Cooper v. Cooper

30 N.W.2d 398 | Mich. | 1948

Defendant, Pauline Cooper, appeals from a decree of divorce depriving her of the custody of Robert W. Cooper, the minor son of the parties. *694

The parties were married October 31, 1942, and lived together until April 18, 1946, less a period of time from June 8, 1943, until January 4, 1946, when plaintiff was in the army of the United States. The above named child was born in 1943.

Plaintiff filed his bill of complaint for divorce alleging that defendant was guilty of extreme and repeated cruelty in that while he was in the army, defendant wrongfully entertained men in a house trailer and permitted men to stay over night with her in the trailer; and that since his return from service in the army, defendant has continued her association with other men. Plaintiff also alleges that defendant has neglected her household duties. Defendant filed an answer denying plaintiff's charges in his bill of complaint and filed a cross bill in which she alleges that she has been a good and dutiful wife, never guilty of the immoral acts charged by plaintiff; and that plaintiff left her and ceased to support herself and minor child.

The cause came on for trial and the trial judge found as a fact that defendant was guilty of the immoral acts charged in plaintiff's bill of complaint. A decree of divorce was entered giving plaintiff the care and custody of the minor child of the parties and directing that a house trailer owned by the parties be sold and the proceeds from the sale be evenly divided between plaintiff and defendant.

Defendant appeals and urges that it was error upon the part of the trial court to permit Earl Lewitt, Jr., to testify that he had improper relations with defendant when there was no such charge in the bill of complaint.

The charges in plaintiff's bill of complaint read as follows: *695

"A. While the plaintiff was in the armed services of this country the defendant was wrongfully keeping company with other men. The defendant entertained said men in the house trailer owned by the parties hereto. On information and belief this plaintiff alleges that the defendant permitted said men to stay over night with her in said trailer.

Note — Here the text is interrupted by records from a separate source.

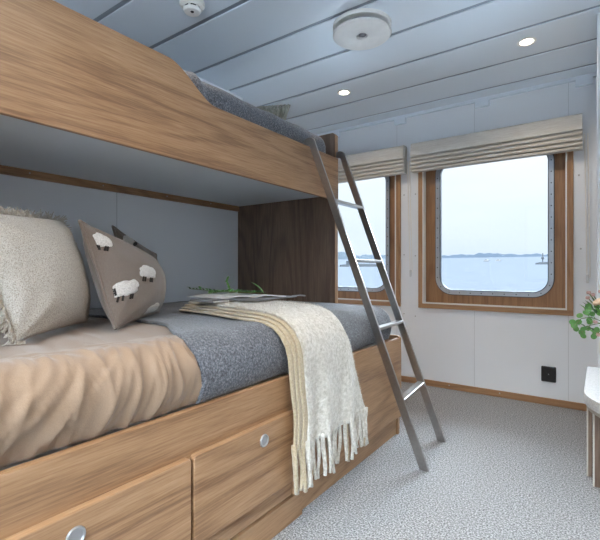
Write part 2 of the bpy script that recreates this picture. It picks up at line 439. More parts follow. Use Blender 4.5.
bm = B(); box(bm, XF-.026, Y0+.03, .16, XF-.021, 1.22, .402); obj('drawer_gap_shade', bm, dark, bed)  # near-black sheet put in for the shade between the drawers
for (a, b_, ky) in ((.13, .7475, .442), (.7565, 1.222, 1.045)):
    bm = B(); prism(bm, rrect(a, .172, b_, .4205, .012, 5), 'x', XF+.0005, XF+.022, bev=.003)
    d = obj('drawer', bm, oak_y2, bed, origin=(XF+.01, (a+b_)/2, .3))
    bm = B(); lathe(bm, [(0,.0015),(.014,.0015),(.0165,.004),(.0195,.004),(.021,0),(.021,-.002)], (XF+.0225, ky, .369), 28, 'x')
    obj('finger_pull', bm, silver, d, smooth=40)
# end panels of the upper berth
XU = -1.301
for nm, ya, yb_ in (('end_panel', YE, Y1-.004), ('head_panel', Y0, Y0+.035)):
    bm = B(); o_ = rrect(XL+.003, .545, XU-.024, 1.765, .022, 5)
    prism(bm, o_, 'y', ya, yb_, bev=.002, seg=1); obj(nm, bm, dark_wood_z, bed)
bm = B(); box(bm, XU-.026, YE+.001, .545, XU-.022, Y1-.004, 1.75); obj('panel_edge_band', bm, oak_z, bed)
# upper front board with swept guard
zl, zh, zlow = 1.343, 1.712, 1.600
out = [(Y0, zl), (YE+.002, zl), (YE+.002, zlow)]
n = 14
for i in range(n+1):
    t = i/n; y = lerp(1.225, .985, t)
    out.append((y, zlow + (zh-zlow)*sm(0, 1, t)))
out.append((Y0, zh))
bm = B(); prism(bm, out, 'x', XU-.019, XU, bev=.0025); obj('guard_board', bm, oak_y, bed)
bm = B(); box(bm, XL+.003, Y0+.03, 1.380, XU-.019, YE, 1.40); obj('berth_deck', bm, deckm, bed)
bm = B(); box(bm, XL+.001, Y0+.03, 1.343, XL+.02, YE, 1.380, bev=.001, seg=1); wr = obj('wall_rail', bm, oak_y, bed)
for y in (.55, .85, 1.2, 1.6, 1.95):
    bm = B(); lathe(bm, [(0,.002),(.0035,.002),(.004,-.001)], (XL+.02, y, 1.365), 8, 'x'); obj('screw', bm, silver, wr)

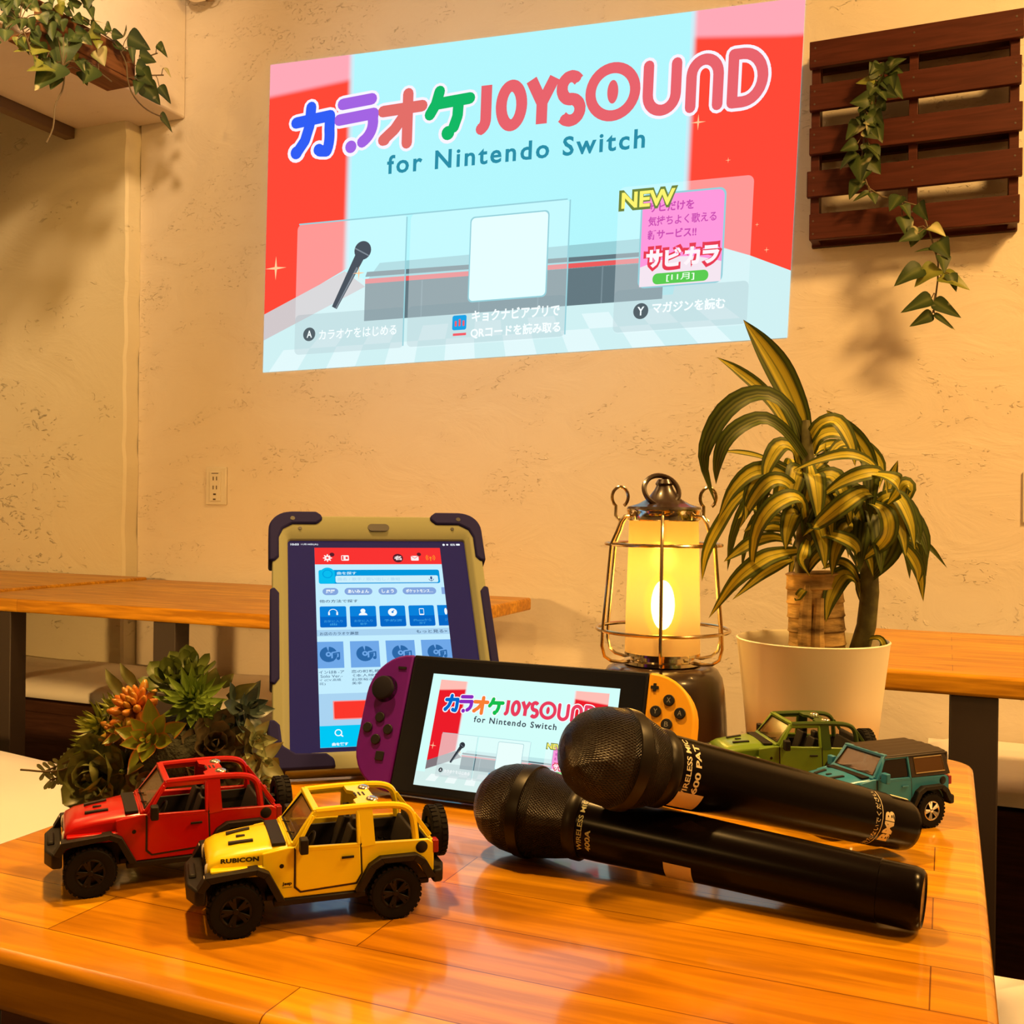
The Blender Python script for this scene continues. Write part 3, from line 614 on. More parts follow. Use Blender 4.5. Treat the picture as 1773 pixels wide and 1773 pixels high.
    A.text('white', '10:03', -.080, .2326, -.0725, .2348, 1, .03); A.text('white', '11月18日(火)', -.0705, .2326, -.055, .2348, 1, .02); A.text('white', '82%', .069, .2326, .0735, .2348, 1, .02); A.rect('white', .0745, .2328, .0782, .2348, 1, .0006); A.disc('white', .0625, .2336, .0012, 1); A.disc('white', .066, .2337, .001, 1)
    A.finish(P, {k: 'menu_'+dict(redglow='red_button_edge', red='red_button', cyan='bottom_bar', bar='top_bar', searchlight='search_bubble', mic='search_microphone', disc='disc_drawings', dark='badges', text='dark_lettering', white='white_lettering', orange='signal_icon', band='pale_bands', field='search_field', covers='cover_tiles').get(k, k) for k in P})
tablet()

# ------------------------------------------------------------------ handheld console
def console():
    s = 1.0941
    t = thing('game_console', 'handheld game console with purple and orange grips, leaning back behind the microphones', 'game console', M=slab_matrix(-.2889, .6705, .70, .0042, .3841))
    blk = mat('console_black', (.012, .013, .022), .4, spec=.15); pur = mat('purple_plastic', (.13, .007, .33), .45, spec=.2); orn = mat('orange_plastic', (.95, .46, .015), .4, spec=.3); btn = mat('button_black', (.012, .012, .016), .4, spec=.25)
    S = lambda P: [(a*s, b*s) for a, b in P]
    flat(MB(), S(rr(-.0863, .0056, .0863, .102, .001)), -.0145, 0).build('console_body', blk, t, bevel=.0008)
    flat(MB(), S(rr(-.0845, .0075, .0845, .0995, .001)), -.001, .0004).build('screen_glass', mat('screen_glass', (.008, .010, .020), .1, spec=.2), t)
    MB().bar((0, .06*s, -.0145), (0, .031, -.0735), .03, .002, (0, 0, 1)).build('kickstand', blk, t)
    root = t; mx = lambda u, v, z: ((-.0686+.1372*u/16)*s, (.0124+.0772*v/9)*s, .0005+.00006*z)
    B = Art(mx, root); B.rect('backdrop', 0, 0, 16, 9, 0); B.rect('floor_picture', 0, 0, 16, 1.1, .4)
    f = .9; A = Art(lambda u, v, z: mx(8+(u-8)*f, 4.5+(v-4.5)*f, z+.6), root); karaoke_picture(A, CONS)
    for k, mb in B.layers.items(): A.g(k).add(mb.v, [tuple(x) for x in mb.f])
    A.finish(CONS, NAMES)
    # left grip
    r = .031
    L = [(-.0867, .0056), (-.0867, .102)]+[(-.1195+r+r*math.cos(R_(a)), .102-r+r*math.sin(R_(a))) for a in range(90, 181, 10)]+[(-.1195+r+r*math.cos(R_(a)), 0.0056+r+r*math.sin(R_(a))) for a in range(180, 271, 10)]
    lg = flat(MB(), S(L), -.0148, .0004).build('left_grip', pur, t, bevel=.002, seg=3)
    circ = lambda x, y, r, n=24: S([(x+r*math.cos(2*PI*k/n), y+r*math.sin(2*PI*k/n)) for k in range(n)])
    stk = mat('stick_rubber', (.010, .010, .022), .7, spec=.2)
    mb = MB(); mb.lathe([(0, .0075), (.0055, .0075), (.0085, .0068), (.0094, .0055), (.0085, .0045), (.006, .004), (.0075, .0004), (.0105, .0004)], 28, None, (-.1046*s, .0757*s, 0)); mb.build('thumb_stick', stk, lg)
    for x, y in ((-.1041, .0553), (-.1123, .0474), (-.0959, .0474), (-.1041, .0397)): flat(MB(), circ(x, y, .0036), .0002, .0022).build('direction_button', btn, lg, bevel=.0005)
    flat(MB(), S(rr(-.1018, .0255, -.0954, .0319, .0008)), .0002, .0016).build('capture_button', btn, lg, bevel=.0004)
    flat(MB(), S(rr(-.0972, .0909, -.0908, .0926, .0003)), .0002, .0014).build('minus_button', btn, lg)
    # right grip
    Rg = [(.0867, .0056)]+[(.1195-r+r*math.cos(R_(a)), .0056+r+r*math.sin(R_(a))) for a in range(-90, 1, 10)]+[(.1195-r+r*math.cos(R_(a)), .102-r+r*math.sin(R_(a))) for a in range(0, 91, 10)]+[(.0867, .102)]
    rg = flat(MB(), S(Rg), -.0148, .0004).build('right_grip', orn, t, bevel=.002, seg=3)
    pal = mat('button_letter', (.25, .24, .22), .5)
    for ch, x, y in (('X', .1017, .0846), ('Y', .0938, .0768), ('A', .1096, .0768), ('B', .1017, .0691)):
        b = flat(MB(), circ(x, y, .0037), .0002, .0022).build('letter_button', btn, rg, bevel=.0005)
        q = Art(lambda u, v, z: (u*s, v*s, .0024), b); q.text('l', ch, x-.0013, y-.0016, x+.0013, y+.0016, 0, .01); q.layers['l'].build('letter', pal, b, smooth=0)
    mb = MB(); flat(mb, S([(.0888, .0914), (.0905, .0914), (.0905, .0897), (.0923, .0897), (.0923, .0914), (.0940, .0914), (.0940, .0932), (.0923, .0932), (.0923, .0949), (.0905, .0949), (.0905, .0932), (.0888, .0932)]), .0002, .0014); mb.build('plus_button', btn, rg)
    mb = MB(); mb.lathe([(0, .0075), (.0055, .0075), (.0085, .0068), (.0094, .0055), (.0085, .0045), (.006, .004), (.0075, .0004), (.0105, .0004)], 28, None, (.1017*s, .0475*s, 0)); mb.build('thumb_stick', stk, rg)
    flat(MB(), circ(.0945, .0287, .004), .0002, .0016).build('home_button', btn, rg, bevel=.0004)
console()

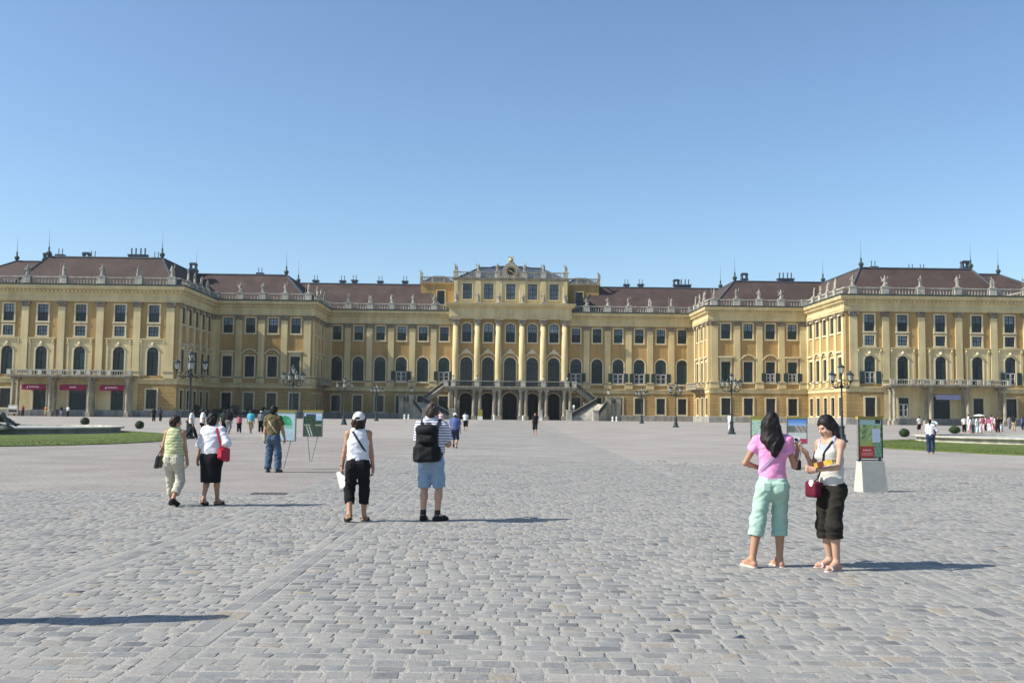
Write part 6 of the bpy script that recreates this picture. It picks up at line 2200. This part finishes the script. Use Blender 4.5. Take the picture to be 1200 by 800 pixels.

"B. Since the plaintiff has returned home the defendant insists on continuing her associations with other men and to go out with them, and to do what she pleases and as she pleases, and refuses to desist therefrom."

We note that during the trial, no objections were raised that this testimony was not within the scope of the pleadings. We think it is now too late to raise such objections. SeeTuffelmire v. Tuffelmire, 192 Mich. 147.

Defendant also urges that the trial court erred in failing to advise the witness Earl Lewitt, Jr., of his constitutional right that he could refuse to testify on the grounds of self incrimination. This objection is not argued in defendant's brief. We assume it has been waived. Moreover, we fail to see how defendant can object to a matter that is personal to the witness.*

It is also urged that plaintiff failed to offer any evidence that the defendant was an unfit and improper person to have the care and custody of the minor child. The trial court placed some credence in the evidence given by Earl Lewitt, Jr. The testimony so given, if believed, is sufficient to hold that defendant was and is an unfit person to have the care and custody of the minor child of the parties.

It is also urged that plaintiff failed to offer any evidence that he was a fit and proper person to have *696 the care and custody of the minor child. During the trial plaintiff testified that his mother and grandmother would care for the child at the home of plaintiff's mother. The trial court found as a fact that plaintiff was a fit and proper person to have such care and custody of the child. The trial court had the opportunity of observing plaintiff as he testified and could form some conclusion as to his fitness. Moreover, the record is void of any evidence of the unfitness of plaintiff. After reviewing the record we are not convinced that the trial judge reached the wrong conclusions as to the custody of the minor child. We find no reason for disturbing his determination.

The decree is affirmed, but without costs.

BUSHNELL, C.J., and BOYLES, REID, NORTH, DETHMERS, BUTZEL, and CARR, JJ., concurred.

* See Const. 1908, art. 2, § 16. — REPORTER.